DR. DIX: The OKW is situated in Bendlerstrasse. The Tribunal should know that Bendlerstrasse meant the OKW or the OKH.

GISEVIUS: When we arrived at the OKW and were waiting at a corner of the street, Canaris sent Oster to us. That was the moment when Hitler between 6 and 7 o’clock suddenly ordered Halder to withdraw his order to march. The Tribunal will no doubt remember that Hitler, influenced by the renewed intervention of Mussolini, suddenly withdrew the order to march which had already been given. Unfortunately, Canaris and Thomas and all our friends were now under the impression that this withdrawal of an order to march was an incredible loss of prestige for Hitler. Oster thought that never before in the history of warfare had a supreme commander withdrawn such a decisive order in the throes of a nervous breakdown.

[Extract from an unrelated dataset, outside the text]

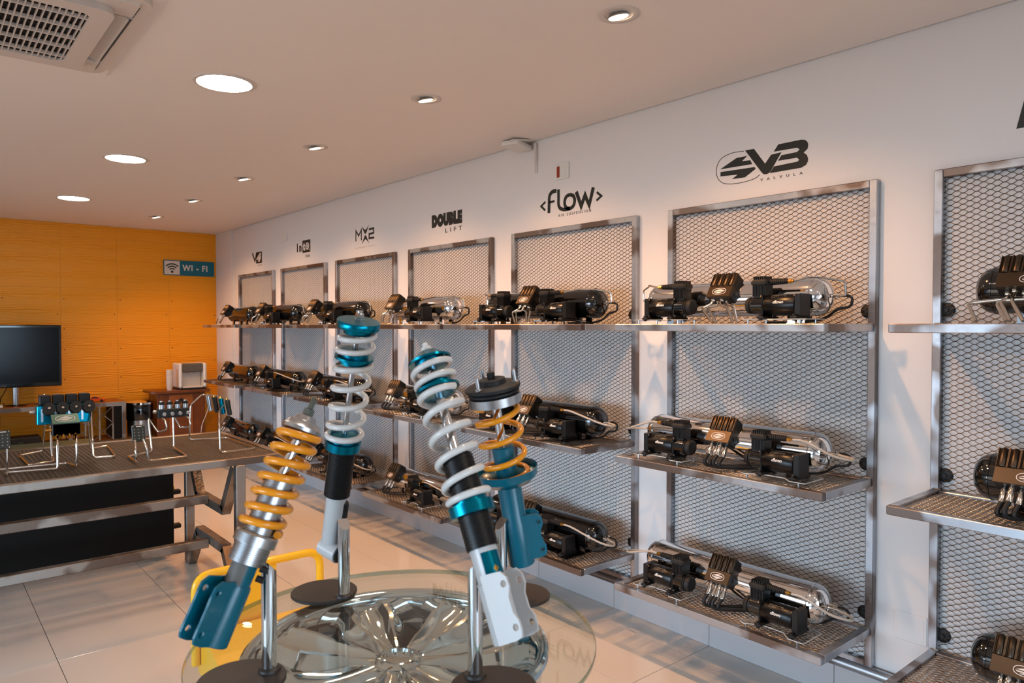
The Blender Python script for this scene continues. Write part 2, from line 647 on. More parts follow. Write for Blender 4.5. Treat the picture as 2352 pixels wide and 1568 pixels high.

And Canaris said to me, “Now the peace of Europe is saved for 50 years, because Hitler has now lost the respect of the generals.” And, unfortunately, in the face of this psychological change, we all felt that we could look forward to the following days in a quiet frame of mind. So, when 3 days later, Hitler nevertheless gave the decisive order to march, it came as a complete surprise for our group as well. Oster called me to the OKW; Schacht accompanied me. We asked Canaris again whether he could not arrange another meeting with Brauchitsch and Halder, but Canaris said to me, “It is too late now.” He had tears in his eyes and added, “That is the end of Germany.”

DR. DIX: Your Lordship, we now come to the war, and I think that perhaps we had better deal with the war after lunch.